What this task involves →
Pictures do not belong in the copy; quote every entry below exactly.

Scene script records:
☆ ☆ ☆ ☆ ☆ ☆ ☆

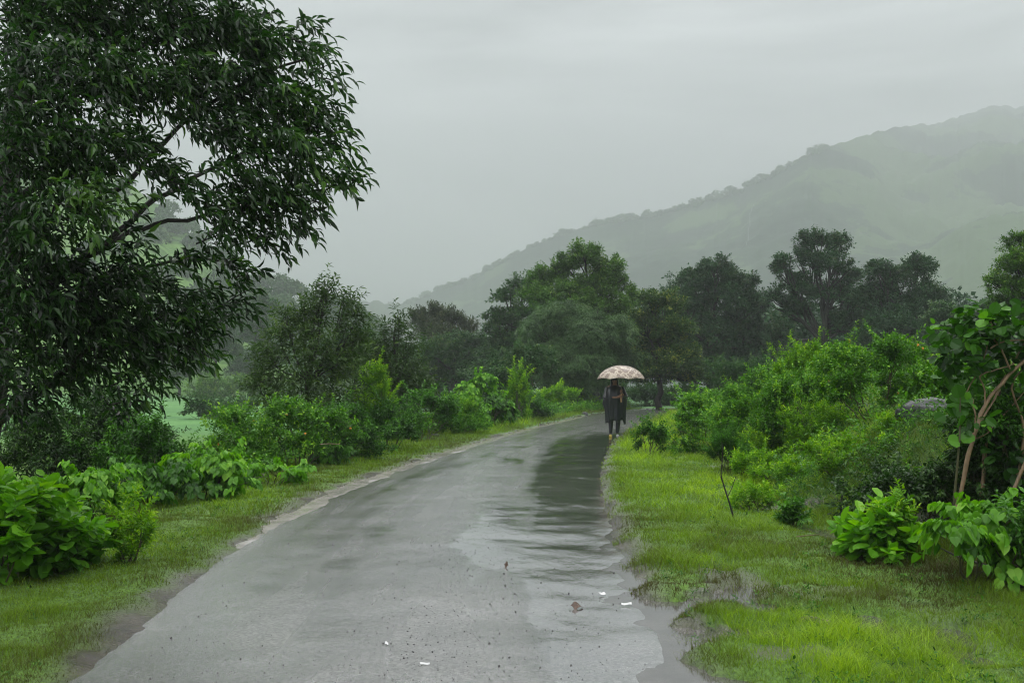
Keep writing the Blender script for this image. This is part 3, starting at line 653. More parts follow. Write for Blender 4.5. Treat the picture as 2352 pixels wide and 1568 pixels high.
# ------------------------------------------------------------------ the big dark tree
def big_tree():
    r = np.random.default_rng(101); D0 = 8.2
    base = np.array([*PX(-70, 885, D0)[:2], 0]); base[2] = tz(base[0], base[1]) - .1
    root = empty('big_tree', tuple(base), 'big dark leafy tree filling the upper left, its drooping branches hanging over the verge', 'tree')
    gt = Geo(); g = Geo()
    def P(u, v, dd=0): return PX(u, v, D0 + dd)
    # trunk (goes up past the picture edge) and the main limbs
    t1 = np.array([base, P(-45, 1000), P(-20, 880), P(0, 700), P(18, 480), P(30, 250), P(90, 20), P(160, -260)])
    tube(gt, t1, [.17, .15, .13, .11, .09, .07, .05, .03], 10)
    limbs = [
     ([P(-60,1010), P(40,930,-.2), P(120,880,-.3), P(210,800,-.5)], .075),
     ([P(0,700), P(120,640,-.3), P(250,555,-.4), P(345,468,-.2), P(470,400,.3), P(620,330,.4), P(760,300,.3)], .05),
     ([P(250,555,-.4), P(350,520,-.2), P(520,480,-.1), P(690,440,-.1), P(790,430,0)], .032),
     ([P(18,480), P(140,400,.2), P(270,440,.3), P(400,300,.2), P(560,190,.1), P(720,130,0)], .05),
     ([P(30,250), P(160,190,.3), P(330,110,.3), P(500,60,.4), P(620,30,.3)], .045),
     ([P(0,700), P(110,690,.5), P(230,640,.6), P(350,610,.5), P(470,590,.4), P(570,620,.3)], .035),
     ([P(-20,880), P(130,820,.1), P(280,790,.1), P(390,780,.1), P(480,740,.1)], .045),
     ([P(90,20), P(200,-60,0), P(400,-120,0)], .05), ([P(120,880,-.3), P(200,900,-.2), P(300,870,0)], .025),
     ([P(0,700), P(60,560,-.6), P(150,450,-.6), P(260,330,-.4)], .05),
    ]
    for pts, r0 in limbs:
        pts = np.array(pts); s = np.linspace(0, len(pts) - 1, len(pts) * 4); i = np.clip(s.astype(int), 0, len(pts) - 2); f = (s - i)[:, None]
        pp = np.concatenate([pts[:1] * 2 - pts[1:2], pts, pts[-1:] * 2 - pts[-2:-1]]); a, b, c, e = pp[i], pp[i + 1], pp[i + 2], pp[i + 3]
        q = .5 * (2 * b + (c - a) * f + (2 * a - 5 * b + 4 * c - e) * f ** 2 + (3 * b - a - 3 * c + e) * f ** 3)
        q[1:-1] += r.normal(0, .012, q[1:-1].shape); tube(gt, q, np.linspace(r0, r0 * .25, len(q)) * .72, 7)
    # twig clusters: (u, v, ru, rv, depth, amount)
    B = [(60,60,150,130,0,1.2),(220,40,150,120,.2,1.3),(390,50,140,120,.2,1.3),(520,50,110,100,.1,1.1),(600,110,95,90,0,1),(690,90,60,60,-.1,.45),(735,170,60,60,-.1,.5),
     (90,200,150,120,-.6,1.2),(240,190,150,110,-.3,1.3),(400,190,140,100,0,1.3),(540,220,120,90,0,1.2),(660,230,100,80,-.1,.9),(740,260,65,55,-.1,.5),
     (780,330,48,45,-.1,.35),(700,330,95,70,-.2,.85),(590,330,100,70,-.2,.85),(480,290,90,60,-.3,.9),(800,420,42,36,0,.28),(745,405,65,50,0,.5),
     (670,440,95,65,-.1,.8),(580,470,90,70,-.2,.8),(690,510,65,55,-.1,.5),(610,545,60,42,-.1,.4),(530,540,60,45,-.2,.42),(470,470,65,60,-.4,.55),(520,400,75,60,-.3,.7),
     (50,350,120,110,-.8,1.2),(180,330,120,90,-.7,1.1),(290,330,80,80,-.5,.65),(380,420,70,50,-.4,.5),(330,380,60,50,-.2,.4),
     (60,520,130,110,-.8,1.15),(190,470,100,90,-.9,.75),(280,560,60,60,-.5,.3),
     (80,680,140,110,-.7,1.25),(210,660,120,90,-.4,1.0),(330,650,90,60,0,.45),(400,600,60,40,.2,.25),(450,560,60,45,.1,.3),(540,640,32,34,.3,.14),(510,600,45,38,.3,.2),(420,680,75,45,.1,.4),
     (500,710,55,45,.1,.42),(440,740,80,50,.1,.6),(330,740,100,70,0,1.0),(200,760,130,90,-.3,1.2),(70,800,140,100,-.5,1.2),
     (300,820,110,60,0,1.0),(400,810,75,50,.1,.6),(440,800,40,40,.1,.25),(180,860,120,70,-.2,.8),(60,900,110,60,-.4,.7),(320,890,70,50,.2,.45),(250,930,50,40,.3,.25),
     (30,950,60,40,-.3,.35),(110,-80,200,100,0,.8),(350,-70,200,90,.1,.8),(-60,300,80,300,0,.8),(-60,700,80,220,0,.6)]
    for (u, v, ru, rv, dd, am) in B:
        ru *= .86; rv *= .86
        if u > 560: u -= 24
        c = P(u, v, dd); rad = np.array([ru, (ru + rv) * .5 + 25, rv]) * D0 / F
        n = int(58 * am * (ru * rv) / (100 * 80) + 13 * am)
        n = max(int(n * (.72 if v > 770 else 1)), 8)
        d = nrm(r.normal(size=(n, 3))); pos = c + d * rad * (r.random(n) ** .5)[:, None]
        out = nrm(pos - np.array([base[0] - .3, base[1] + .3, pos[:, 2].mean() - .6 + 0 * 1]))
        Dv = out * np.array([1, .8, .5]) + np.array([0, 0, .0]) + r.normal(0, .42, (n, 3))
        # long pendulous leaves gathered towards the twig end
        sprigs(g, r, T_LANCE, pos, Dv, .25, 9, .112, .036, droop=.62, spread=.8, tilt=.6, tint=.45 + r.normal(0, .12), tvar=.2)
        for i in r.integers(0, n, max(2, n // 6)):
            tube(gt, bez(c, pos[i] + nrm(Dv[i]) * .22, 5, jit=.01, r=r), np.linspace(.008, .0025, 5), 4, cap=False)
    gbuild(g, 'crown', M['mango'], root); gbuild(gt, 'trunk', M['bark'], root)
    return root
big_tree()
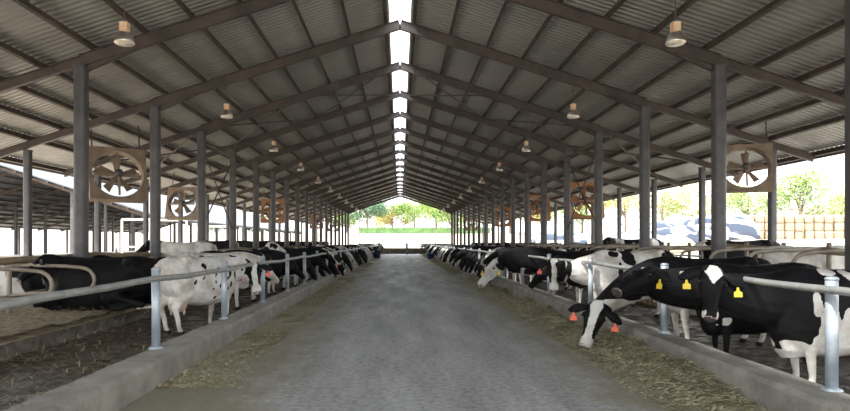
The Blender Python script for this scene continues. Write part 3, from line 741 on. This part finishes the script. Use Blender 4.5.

☆ ☆ ☆ ☆ ☆ ☆ ☆

Answer to the exercise →
Keep writing the Blender script for this image. This is part 3, starting at line 653. More parts follow. Write for Blender 4.5. Treat the picture as 2352 pixels wide and 1568 pixels high.
# ------------------------------------------------------------------ the big dark tree
def big_tree():
    r = np.random.default_rng(101); D0 = 8.2
    base = np.array([*PX(-70, 885, D0)[:2], 0]); base[2] = tz(base[0], base[1]) - .1
    root = empty('big_tree', tuple(base), 'big dark leafy tree filling the upper left, its drooping branches hanging over the verge', 'tree')
    gt = Geo(); g = Geo()
    def P(u, v, dd=0): return PX(u, v, D0 + dd)
    # trunk (goes up past the picture edge) and the main limbs
    t1 = np.array([base, P(-45, 1000), P(-20, 880), P(0, 700), P(18, 480), P(30, 250), P(90, 20), P(160, -260)])
    tube(gt, t1, [.17, .15, .13, .11, .09, .07, .05, .03], 10)
    limbs = [
     ([P(-60,1010), P(40,930,-.2), P(120,880,-.3), P(210,800,-.5)], .075),
     ([P(0,700), P(120,640,-.3), P(250,555,-.4), P(345,468,-.2), P(470,400,.3), P(620,330,.4), P(760,300,.3)], .05),
     ([P(250,555,-.4), P(350,520,-.2), P(520,480,-.1), P(690,440,-.1), P(790,430,0)], .032),
     ([P(18,480), P(140,400,.2), P(270,440,.3), P(400,300,.2), P(560,190,.1), P(720,130,0)], .05),
     ([P(30,250), P(160,190,.3), P(330,110,.3), P(500,60,.4), P(620,30,.3)], .045),
     ([P(0,700), P(110,690,.5), P(230,640,.6), P(350,610,.5), P(470,590,.4), P(570,620,.3)], .035),
     ([P(-20,880), P(130,820,.1), P(280,790,.1), P(390,780,.1), P(480,740,.1)], .045),
     ([P(90,20), P(200,-60,0), P(400,-120,0)], .05), ([P(120,880,-.3), P(200,900,-.2), P(300,870,0)], .025),
     ([P(0,700), P(60,560,-.6), P(150,450,-.6), P(260,330,-.4)], .05),
    ]
    for pts, r0 in limbs:
        pts = np.array(pts); s = np.linspace(0, len(pts) - 1, len(pts) * 4); i = np.clip(s.astype(int), 0, len(pts) - 2); f = (s - i)[:, None]
        pp = np.concatenate([pts[:1] * 2 - pts[1:2], pts, pts[-1:] * 2 - pts[-2:-1]]); a, b, c, e = pp[i], pp[i + 1], pp[i + 2], pp[i + 3]
        q = .5 * (2 * b + (c - a) * f + (2 * a - 5 * b + 4 * c - e) * f ** 2 + (3 * b - a - 3 * c + e) * f ** 3)
        q[1:-1] += r.normal(0, .012, q[1:-1].shape); tube(gt, q, np.linspace(r0, r0 * .25, len(q)) * .72, 7)
    # twig clusters: (u, v, ru, rv, depth, amount)
    B = [(60,60,150,130,0,1.2),(220,40,150,120,.2,1.3),(390,50,140,120,.2,1.3),(520,50,110,100,.1,1.1),(600,110,95,90,0,1),(690,90,60,60,-.1,.45),(735,170,60,60,-.1,.5),
     (90,200,150,120,-.6,1.2),(240,190,150,110,-.3,1.3),(400,190,140,100,0,1.3),(540,220,120,90,0,1.2),(660,230,100,80,-.1,.9),(740,260,65,55,-.1,.5),
     (780,330,48,45,-.1,.35),(700,330,95,70,-.2,.85),(590,330,100,70,-.2,.85),(480,290,90,60,-.3,.9),(800,420,42,36,0,.28),(745,405,65,50,0,.5),
     (670,440,95,65,-.1,.8),(580,470,90,70,-.2,.8),(690,510,65,55,-.1,.5),(610,545,60,42,-.1,.4),(530,540,60,45,-.2,.42),(470,470,65,60,-.4,.55),(520,400,75,60,-.3,.7),
     (50,350,120,110,-.8,1.2),(180,330,120,90,-.7,1.1),(290,330,80,80,-.5,.65),(380,420,70,50,-.4,.5),(330,380,60,50,-.2,.4),
     (60,520,130,110,-.8,1.15),(190,470,100,90,-.9,.75),(280,560,60,60,-.5,.3),
     (80,680,140,110,-.7,1.25),(210,660,120,90,-.4,1.0),(330,650,90,60,0,.45),(400,600,60,40,.2,.25),(450,560,60,45,.1,.3),(540,640,32,34,.3,.14),(510,600,45,38,.3,.2),(420,680,75,45,.1,.4),
     (500,710,55,45,.1,.42),(440,740,80,50,.1,.6),(330,740,100,70,0,1.0),(200,760,130,90,-.3,1.2),(70,800,140,100,-.5,1.2),
     (300,820,110,60,0,1.0),(400,810,75,50,.1,.6),(440,800,40,40,.1,.25),(180,860,120,70,-.2,.8),(60,900,110,60,-.4,.7),(320,890,70,50,.2,.45),(250,930,50,40,.3,.25),
     (30,950,60,40,-.3,.35),(110,-80,200,100,0,.8),(350,-70,200,90,.1,.8),(-60,300,80,300,0,.8),(-60,700,80,220,0,.6)]
    for (u, v, ru, rv, dd, am) in B:
        ru *= .86; rv *= .86
        if u > 560: u -= 24
        c = P(u, v, dd); rad = np.array([ru, (ru + rv) * .5 + 25, rv]) * D0 / F
        n = int(58 * am * (ru * rv) / (100 * 80) + 13 * am)
        n = max(int(n * (.72 if v > 770 else 1)), 8)
        d = nrm(r.normal(size=(n, 3))); pos = c + d * rad * (r.random(n) ** .5)[:, None]
        out = nrm(pos - np.array([base[0] - .3, base[1] + .3, pos[:, 2].mean() - .6 + 0 * 1]))
        Dv = out * np.array([1, .8, .5]) + np.array([0, 0, .0]) + r.normal(0, .42, (n, 3))
        # long pendulous leaves gathered towards the twig end
        sprigs(g, r, T_LANCE, pos, Dv, .25, 9, .112, .036, droop=.62, spread=.8, tilt=.6, tint=.45 + r.normal(0, .12), tvar=.2)
        for i in r.integers(0, n, max(2, n // 6)):
            tube(gt, bez(c, pos[i] + nrm(Dv[i]) * .22, 5, jit=.01, r=r), np.linspace(.008, .0025, 5), 4, cap=False)
    gbuild(g, 'crown', M['mango'], root); gbuild(gt, 'trunk', M['bark'], root)
    return root
big_tree()
The Blender Python script for this scene continues. Write part 3, from line 741 on. This part finishes the script. Use Blender 4.5.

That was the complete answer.